As the sixth editor of the paper in nearly as many years, he is under no illusions that it’s a life-long job. “Each editor before me has advanced the paper in a certain direction, whether in its political coverage, its distribution or its educational role. Each editor left their own mark on it, and when they could advance it no further, they knew it was time to move on.
The paper has undoubtedly grown in the Prenderville era. “Since law reform last June, our advertising has increased dramatically, and that has certainly helped us.” The page count has doubled to thirty-two, it’s print run has nearly trebled, and there are now supplements from Connaught and Munster, and special pages dealing with women’s issues.

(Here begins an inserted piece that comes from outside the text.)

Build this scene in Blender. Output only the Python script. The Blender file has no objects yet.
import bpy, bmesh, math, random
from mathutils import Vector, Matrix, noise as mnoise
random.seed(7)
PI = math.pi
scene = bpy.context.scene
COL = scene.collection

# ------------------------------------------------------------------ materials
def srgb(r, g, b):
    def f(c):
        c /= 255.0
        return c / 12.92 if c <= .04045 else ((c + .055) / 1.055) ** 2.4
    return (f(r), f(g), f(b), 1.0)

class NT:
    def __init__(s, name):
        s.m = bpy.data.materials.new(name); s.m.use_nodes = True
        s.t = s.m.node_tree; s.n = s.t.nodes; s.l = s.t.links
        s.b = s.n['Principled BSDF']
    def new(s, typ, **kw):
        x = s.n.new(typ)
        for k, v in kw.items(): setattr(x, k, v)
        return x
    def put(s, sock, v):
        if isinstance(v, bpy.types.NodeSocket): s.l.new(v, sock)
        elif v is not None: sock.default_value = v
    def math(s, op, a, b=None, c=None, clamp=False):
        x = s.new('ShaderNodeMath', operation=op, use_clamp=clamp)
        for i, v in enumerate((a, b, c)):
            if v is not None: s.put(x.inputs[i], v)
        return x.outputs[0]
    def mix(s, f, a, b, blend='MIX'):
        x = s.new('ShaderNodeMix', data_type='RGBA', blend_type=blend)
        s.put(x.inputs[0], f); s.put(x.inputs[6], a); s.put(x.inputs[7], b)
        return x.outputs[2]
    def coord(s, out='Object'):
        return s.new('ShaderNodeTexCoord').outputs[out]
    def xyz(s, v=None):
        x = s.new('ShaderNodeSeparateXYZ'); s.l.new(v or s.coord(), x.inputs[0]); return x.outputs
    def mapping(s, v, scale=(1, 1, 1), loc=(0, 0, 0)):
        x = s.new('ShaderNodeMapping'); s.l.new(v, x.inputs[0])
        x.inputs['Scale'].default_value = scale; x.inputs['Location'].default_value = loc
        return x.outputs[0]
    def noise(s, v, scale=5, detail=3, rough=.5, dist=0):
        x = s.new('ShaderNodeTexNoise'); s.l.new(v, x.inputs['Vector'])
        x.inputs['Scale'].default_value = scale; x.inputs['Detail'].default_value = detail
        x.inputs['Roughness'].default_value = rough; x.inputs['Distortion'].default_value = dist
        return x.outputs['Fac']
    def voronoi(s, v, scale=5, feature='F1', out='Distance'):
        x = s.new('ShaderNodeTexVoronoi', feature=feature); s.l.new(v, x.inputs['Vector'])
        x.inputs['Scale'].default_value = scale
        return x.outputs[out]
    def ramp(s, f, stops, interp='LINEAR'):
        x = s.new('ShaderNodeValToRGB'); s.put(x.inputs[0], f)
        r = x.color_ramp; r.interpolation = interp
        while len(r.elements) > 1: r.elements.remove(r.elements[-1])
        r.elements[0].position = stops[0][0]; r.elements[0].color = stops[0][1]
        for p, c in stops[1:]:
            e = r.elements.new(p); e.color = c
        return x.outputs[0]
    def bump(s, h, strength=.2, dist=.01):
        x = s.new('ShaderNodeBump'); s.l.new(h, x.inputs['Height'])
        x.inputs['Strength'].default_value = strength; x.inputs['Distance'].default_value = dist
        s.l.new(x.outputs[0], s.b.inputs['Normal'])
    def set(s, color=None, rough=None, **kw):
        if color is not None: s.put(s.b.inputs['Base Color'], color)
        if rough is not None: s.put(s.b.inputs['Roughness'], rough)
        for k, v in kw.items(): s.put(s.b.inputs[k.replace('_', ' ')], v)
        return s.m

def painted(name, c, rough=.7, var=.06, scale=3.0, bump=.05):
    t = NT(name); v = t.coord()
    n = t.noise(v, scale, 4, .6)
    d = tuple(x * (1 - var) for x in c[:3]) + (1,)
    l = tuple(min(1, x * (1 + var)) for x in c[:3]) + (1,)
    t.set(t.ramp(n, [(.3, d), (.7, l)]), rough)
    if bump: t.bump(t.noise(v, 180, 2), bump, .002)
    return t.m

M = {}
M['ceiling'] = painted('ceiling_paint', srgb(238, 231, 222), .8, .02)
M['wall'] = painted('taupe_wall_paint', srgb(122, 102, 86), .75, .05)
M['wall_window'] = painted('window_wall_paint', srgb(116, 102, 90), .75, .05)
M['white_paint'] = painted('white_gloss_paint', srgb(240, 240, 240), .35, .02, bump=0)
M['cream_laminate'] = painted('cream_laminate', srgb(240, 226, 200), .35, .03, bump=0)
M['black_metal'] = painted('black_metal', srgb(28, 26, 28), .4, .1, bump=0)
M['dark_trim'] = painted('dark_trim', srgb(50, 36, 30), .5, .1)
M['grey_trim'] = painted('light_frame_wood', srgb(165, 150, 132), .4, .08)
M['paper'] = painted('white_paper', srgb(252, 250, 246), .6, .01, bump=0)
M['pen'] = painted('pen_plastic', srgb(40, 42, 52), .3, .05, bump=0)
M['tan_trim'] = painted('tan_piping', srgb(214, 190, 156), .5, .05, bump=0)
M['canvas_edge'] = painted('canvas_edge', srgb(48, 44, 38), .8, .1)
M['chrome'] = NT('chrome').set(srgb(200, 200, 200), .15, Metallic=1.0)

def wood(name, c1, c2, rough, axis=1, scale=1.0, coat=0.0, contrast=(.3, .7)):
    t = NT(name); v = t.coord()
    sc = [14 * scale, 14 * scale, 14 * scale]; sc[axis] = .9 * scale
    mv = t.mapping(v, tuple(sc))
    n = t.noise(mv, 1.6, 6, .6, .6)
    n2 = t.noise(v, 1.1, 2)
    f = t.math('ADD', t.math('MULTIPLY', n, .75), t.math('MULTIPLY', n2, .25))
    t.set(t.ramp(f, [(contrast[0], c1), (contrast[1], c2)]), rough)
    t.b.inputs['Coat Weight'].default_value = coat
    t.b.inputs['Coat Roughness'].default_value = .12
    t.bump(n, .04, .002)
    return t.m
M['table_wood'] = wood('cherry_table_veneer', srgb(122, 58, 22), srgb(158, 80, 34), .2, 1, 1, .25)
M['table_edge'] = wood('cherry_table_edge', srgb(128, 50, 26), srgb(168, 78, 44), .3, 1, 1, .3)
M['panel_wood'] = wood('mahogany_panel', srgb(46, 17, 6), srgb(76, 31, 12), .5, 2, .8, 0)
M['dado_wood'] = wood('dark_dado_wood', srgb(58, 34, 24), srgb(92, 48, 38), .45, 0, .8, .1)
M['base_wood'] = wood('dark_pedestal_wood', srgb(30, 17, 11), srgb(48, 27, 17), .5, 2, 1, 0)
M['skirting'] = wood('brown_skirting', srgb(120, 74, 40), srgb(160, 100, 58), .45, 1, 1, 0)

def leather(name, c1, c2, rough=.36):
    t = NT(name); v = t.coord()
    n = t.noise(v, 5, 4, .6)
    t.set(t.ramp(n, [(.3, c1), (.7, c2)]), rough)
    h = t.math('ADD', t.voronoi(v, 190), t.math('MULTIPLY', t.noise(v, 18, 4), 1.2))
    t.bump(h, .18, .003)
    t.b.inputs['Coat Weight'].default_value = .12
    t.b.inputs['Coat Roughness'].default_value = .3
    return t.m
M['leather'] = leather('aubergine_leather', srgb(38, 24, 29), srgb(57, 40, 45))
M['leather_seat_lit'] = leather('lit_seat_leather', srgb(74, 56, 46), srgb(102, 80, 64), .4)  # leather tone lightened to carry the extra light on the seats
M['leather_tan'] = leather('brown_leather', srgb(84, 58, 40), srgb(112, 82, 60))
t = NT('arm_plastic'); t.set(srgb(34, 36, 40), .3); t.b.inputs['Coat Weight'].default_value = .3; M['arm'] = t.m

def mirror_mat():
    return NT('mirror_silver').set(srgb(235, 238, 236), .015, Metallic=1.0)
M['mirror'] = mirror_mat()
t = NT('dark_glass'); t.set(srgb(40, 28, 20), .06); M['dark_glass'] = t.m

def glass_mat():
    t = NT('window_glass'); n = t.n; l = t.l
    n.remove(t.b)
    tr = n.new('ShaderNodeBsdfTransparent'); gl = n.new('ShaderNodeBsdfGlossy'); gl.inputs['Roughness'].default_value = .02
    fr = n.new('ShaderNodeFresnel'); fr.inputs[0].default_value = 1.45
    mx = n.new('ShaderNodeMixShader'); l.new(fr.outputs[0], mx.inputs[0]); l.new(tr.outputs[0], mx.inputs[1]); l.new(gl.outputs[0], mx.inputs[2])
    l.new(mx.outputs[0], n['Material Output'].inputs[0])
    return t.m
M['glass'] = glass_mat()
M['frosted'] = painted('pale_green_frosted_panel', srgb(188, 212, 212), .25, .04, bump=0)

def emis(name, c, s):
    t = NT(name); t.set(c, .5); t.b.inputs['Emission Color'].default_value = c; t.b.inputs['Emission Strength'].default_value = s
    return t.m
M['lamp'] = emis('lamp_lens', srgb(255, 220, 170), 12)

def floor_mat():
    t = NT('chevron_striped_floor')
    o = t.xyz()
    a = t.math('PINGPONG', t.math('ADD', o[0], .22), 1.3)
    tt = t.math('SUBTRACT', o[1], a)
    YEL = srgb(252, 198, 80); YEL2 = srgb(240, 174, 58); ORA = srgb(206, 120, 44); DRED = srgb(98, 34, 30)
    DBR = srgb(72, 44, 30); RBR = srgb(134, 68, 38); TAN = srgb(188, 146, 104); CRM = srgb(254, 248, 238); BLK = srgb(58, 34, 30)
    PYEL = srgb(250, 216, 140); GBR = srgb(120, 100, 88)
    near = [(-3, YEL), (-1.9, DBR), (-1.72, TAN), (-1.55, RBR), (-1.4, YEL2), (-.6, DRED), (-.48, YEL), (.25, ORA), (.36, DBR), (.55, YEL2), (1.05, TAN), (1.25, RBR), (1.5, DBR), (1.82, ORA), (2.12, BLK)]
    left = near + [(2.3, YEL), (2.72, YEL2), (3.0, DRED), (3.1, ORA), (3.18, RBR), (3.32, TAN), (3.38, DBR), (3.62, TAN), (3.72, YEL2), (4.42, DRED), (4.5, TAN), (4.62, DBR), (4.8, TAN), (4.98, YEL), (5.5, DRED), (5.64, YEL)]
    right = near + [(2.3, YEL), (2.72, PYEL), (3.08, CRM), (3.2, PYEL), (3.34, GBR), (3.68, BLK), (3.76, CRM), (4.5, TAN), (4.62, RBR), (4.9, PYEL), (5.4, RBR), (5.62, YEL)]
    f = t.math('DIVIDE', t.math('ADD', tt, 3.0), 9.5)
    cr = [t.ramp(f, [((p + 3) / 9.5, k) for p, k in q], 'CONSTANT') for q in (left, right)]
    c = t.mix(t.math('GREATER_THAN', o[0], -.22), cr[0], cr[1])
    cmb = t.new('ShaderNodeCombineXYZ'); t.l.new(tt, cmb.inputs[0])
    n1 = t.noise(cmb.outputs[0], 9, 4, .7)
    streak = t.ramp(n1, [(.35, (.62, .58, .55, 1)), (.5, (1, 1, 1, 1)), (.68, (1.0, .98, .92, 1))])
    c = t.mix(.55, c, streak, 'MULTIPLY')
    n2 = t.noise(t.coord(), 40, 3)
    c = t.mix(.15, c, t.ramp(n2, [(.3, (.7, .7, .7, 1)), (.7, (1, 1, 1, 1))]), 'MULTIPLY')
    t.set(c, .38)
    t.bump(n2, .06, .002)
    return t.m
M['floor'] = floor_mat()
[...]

“If we cannot make GCN open to all, then we are failing,” he comments. “The reason we don’t have a cover price is so that the stigma of bringing the paper up to a counter and having to pay for it is not there. People can just pick it up and walk out of the shop with it, and that makes it instantly available to a lot more.”
There is more than a hint of prepared PR work when he reveals that the aim of GCN is to ‘entertain, inform and educate’. “We are the only stable link that gays and lesbians around the country have. There is a responsibility attached to that. We have to cover topics from HIV and AIDS to the latest film in town. We have to mix our mood for the reader, so that there is, hopefully, a little something for everyone.”